Что же, – как бы про себя, тихо, сказал митрополит Владимир, – мы будем сегодня разрушать то, что построили вчера"...
И ни в чем не повинный граф Армфельдт сделался жертвой идейной оппозиции Синода к Обер-Прокуратуре, в частности, жертвой того архиепископа, епархию которого прославил своими бескорыстными трудами...
По окончании заседания Синода, Н.П. Раев пригласил Н.Ч. Заиончковского и меня в свой кабинет для переговоров о распределении дел, подлежавших ведению каждого из нас.

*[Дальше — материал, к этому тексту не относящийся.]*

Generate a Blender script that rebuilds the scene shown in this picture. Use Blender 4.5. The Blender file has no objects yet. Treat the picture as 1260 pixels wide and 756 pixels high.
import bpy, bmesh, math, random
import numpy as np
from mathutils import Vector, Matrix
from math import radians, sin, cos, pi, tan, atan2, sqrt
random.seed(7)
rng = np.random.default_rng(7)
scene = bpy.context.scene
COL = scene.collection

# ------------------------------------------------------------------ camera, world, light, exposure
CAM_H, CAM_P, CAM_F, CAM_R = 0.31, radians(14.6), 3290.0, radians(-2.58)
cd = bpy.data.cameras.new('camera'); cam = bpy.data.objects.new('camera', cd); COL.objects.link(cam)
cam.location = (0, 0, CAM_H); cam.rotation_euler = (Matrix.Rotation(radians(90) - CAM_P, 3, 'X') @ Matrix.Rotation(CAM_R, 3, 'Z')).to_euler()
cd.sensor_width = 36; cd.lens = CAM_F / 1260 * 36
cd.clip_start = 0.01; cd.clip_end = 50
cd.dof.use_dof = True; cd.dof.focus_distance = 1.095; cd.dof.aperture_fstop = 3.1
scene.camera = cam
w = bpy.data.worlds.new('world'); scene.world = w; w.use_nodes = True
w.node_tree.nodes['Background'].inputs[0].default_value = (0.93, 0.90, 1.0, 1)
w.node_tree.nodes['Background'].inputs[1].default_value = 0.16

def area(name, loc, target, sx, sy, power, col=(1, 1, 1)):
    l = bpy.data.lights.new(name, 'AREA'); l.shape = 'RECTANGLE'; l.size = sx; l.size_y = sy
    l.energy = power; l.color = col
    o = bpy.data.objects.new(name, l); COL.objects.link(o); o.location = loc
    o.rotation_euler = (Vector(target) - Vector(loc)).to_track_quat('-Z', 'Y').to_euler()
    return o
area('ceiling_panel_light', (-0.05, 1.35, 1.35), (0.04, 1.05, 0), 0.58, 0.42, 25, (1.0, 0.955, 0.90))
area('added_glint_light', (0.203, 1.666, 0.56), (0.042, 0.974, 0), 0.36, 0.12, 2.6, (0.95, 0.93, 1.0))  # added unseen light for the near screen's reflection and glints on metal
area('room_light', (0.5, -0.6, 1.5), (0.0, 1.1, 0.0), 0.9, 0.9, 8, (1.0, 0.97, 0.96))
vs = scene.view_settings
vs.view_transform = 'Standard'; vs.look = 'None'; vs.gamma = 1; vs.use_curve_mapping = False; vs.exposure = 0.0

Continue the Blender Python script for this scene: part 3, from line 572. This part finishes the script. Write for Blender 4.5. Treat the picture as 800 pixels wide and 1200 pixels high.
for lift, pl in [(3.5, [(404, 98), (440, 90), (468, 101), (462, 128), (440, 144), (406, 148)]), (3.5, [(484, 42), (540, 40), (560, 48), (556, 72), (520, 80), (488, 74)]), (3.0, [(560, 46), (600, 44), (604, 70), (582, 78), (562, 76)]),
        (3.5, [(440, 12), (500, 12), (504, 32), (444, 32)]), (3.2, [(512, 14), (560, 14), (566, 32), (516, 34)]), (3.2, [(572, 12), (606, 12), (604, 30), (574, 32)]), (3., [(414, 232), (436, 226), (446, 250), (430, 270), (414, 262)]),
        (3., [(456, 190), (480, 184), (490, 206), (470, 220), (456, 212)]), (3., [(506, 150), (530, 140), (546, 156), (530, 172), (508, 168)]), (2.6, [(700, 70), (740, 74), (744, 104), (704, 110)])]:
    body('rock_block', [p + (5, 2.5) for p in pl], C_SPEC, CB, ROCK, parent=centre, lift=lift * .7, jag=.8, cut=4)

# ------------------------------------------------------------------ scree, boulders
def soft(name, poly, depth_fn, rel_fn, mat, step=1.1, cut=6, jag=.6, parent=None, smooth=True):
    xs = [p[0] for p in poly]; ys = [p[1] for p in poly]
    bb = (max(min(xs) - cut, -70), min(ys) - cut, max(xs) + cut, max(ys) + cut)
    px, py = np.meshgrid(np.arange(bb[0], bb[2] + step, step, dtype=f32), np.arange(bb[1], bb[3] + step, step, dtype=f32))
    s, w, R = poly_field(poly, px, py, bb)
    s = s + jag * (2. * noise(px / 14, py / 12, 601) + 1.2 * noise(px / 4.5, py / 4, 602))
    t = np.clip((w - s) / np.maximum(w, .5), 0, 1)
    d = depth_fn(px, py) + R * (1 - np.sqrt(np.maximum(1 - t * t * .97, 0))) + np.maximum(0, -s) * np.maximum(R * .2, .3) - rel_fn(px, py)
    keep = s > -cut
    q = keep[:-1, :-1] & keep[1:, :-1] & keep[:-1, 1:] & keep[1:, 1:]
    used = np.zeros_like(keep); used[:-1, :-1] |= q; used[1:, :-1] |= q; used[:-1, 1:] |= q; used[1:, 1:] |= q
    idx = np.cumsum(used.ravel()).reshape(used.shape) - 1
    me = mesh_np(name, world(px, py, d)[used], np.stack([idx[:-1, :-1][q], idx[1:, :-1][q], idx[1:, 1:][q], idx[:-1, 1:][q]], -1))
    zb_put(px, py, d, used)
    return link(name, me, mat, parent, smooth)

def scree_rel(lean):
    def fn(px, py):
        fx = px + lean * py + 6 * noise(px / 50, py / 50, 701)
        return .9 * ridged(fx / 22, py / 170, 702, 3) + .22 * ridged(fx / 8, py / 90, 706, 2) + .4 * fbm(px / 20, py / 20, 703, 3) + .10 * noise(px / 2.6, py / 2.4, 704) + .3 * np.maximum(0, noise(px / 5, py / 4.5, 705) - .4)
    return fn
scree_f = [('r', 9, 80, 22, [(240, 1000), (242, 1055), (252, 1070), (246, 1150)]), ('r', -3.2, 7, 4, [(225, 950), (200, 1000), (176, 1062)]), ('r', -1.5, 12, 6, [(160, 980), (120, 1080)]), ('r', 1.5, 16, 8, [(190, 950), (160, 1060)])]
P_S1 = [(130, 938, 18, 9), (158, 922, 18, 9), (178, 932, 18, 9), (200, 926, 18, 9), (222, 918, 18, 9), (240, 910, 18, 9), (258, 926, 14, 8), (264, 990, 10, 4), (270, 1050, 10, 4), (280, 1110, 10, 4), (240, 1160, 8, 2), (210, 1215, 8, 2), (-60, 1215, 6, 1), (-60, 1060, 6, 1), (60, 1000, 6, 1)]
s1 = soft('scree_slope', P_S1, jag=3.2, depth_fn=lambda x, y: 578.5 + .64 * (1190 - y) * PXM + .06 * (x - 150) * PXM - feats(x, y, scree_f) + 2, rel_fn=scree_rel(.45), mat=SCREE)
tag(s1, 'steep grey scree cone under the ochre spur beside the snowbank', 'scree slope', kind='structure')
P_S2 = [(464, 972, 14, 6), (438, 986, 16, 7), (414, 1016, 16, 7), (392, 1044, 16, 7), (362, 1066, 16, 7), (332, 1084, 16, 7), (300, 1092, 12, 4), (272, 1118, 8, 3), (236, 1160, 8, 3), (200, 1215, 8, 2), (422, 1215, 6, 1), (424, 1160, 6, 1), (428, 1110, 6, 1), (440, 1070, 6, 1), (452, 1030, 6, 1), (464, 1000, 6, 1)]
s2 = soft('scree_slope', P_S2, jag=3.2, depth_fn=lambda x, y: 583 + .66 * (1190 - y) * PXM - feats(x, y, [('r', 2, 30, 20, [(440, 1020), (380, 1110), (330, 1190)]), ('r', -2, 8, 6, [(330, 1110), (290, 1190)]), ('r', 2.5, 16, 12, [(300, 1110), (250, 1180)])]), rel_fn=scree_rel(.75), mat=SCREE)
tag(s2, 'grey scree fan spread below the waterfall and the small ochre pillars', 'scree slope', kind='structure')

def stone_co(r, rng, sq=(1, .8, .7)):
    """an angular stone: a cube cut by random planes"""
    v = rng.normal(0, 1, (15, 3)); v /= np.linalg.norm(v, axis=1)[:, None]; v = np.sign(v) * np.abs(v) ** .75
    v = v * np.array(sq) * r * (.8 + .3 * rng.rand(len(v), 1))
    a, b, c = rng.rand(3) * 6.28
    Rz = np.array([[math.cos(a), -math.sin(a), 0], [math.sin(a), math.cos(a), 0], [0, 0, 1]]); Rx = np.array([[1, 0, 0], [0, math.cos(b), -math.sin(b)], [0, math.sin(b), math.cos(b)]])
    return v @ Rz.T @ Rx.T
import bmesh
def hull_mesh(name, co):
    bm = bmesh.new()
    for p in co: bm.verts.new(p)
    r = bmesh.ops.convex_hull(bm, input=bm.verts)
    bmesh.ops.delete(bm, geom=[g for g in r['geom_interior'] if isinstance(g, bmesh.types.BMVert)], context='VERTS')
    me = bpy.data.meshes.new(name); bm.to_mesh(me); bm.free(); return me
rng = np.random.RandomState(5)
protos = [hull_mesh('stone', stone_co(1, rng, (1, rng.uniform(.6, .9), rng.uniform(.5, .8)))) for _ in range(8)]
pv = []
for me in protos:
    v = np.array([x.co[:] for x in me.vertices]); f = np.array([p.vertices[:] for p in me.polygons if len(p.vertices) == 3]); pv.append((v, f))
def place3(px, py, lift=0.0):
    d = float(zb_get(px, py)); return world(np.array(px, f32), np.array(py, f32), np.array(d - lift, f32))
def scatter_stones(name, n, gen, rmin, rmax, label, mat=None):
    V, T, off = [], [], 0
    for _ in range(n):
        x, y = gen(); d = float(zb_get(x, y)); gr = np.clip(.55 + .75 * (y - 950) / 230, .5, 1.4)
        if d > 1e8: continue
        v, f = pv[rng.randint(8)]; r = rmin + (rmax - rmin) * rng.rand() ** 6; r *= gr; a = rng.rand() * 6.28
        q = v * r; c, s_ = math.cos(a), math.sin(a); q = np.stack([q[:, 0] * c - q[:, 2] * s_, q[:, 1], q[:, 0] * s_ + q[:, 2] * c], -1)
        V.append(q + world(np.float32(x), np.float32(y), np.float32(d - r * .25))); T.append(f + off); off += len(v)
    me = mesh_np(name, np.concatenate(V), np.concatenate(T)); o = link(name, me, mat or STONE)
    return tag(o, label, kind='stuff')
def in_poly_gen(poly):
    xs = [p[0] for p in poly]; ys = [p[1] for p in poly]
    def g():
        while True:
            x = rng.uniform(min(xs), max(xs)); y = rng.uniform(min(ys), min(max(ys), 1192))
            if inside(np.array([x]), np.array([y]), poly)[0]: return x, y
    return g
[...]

Н.Ч. Заиончковский оставил за собой учебное дело, на меня же была возложена, к преждевременной радости директора Хозяйственного Управления А.Осецкого, хозяйственная часть Синода.
"Только на неделю, – сказал мне Н.П. Раев, после того как простился с Н.Ч. Заиончковским. – Должность второго Товарища будет упразднена, как только уйдет Н.Ч Заиончковский, а этого недолго ждать"...
Так и случилось. На следующее заседание Синода Н.Ч. Заиончковский не явился, а через неделю окончательно покинул Синод, будучи назначен сенатором.